Sturm kommt auf - ZDF-Zweiteiler über das Aufkommen des Nationalsozialismus
Wie eine Dorfgemeinschaft zerfällt und wie der Faschismus in die bayerischen Dörfer kam: Davon erzählen 180 spannende, anrührende und präzise in Szene gesetzten Filmminuten nach einem Roman von Oskar Maria Graf.
Von Katharina Zeckau (KNA) Mainz (KNA)
Sich nicht einlassen oder einmischen, weder für noch gegen jemanden sein, nichts von anderen wollen, aber auch niemandem ein Unrecht tun, sich raushalten: Das ist die Devise des Schusters, wie er in leichten Variationen immer wieder erklärt. Dieser Kraus ist der Friedfertige in Oskar Maria Grafs Roman „Unruhe um einen Friedfertigen“ von 1947, den Drehbuchautorin Hannah Hollinger und Regisseur Matti Geschonneck nun fürs Fernsehen adaptiert haben.
Der Zeitpunkt scheint leider recht passend, erzählt der Zweiteiler „Sturm kommt auf“ doch davon, wie in wirtschaftlich schwierigen Zeiten das Gift des Faschismus in eine (Dorf-)Gemeinschaft einsickert.
Das ZDF strahlt die zwei 90-Minüter am 10. November zwischen 20.15 und 21.45 Uhr sowie 22.00 und 23.30 Uhr aus.
Das, was der Schuster ablehnt, nennt er mit einem wohl selbst erfundenen Wort A-bopa: Damit meint man alles, was einem rechtschaffenen Menschen das Leben verbittern kann... Mit einem Wort, die ganzen Widerwärtigkeiten vom Staat, von den Ämtern, vom Gericht und der Polizei- das ist A-bopa... Auf so was muss man sich nicht einlassen, so erklärt er es im Roman der sonntäglichen Dorfrunde.

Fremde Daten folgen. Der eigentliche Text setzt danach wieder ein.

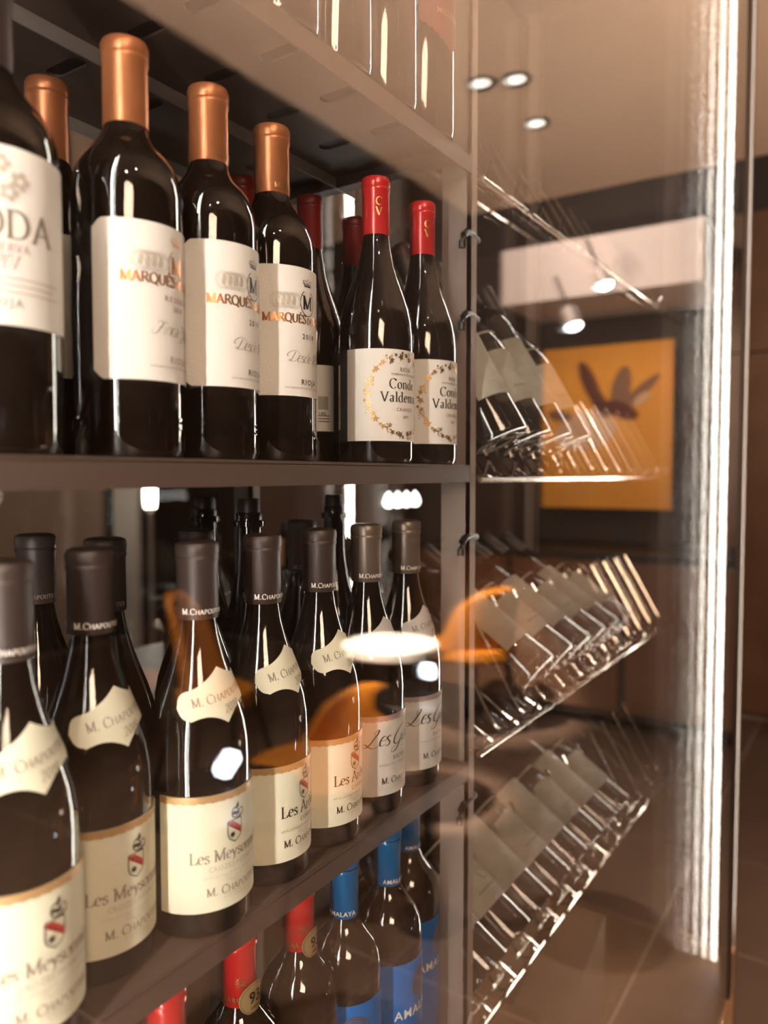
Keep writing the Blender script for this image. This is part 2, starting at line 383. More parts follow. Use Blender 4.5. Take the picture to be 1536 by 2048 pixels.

Und klingt dabei fast ein wenig wie ein heutiger Staatsverweigerer, Reichsbürger oder ähnlich Verirrter. Doch im Unterschied zu diesen hat der Schuster bereits mit tödlicher Konsequenz am Leib seiner eigenen Familie erlebt, wie Vertreter einer- wohlgemerkt autoritären und undemokratischen- Staatlichkeit sowie eine entsprechend sozialisierte Gesellschaft mit Minderheiten umgehen.
Allzu lange kann der Kraus, hervorragend gespielt vom österreichischen Kabarettisten und Schauspieler Josef Hader, das mit dem Sich-Raushalten ohnehin nicht durchhalten: Die Unruhe der Zeitläufte zwischen Erstem Weltkrieg und der Machtergreifung der Nationalsozialisten ist letztlich einfach stärker. Ebenso wie das Gift der politischen Debatten, die jegliches Maß verloren haben: Es verschont kaum eine zwischenmenschliche Beziehung und fällt bei durch existenzielle Not, finanzielle Sorgen, Kriegstraumata, Propaganda oder Service auch einfach Gier verhärteten Menschen auf empfänglichen Boden. Sturm kommt auf erzählt davon, wie eine keineswegs konfliktfreie, aber funktionierende Dorfgemeinschaft zerfällt.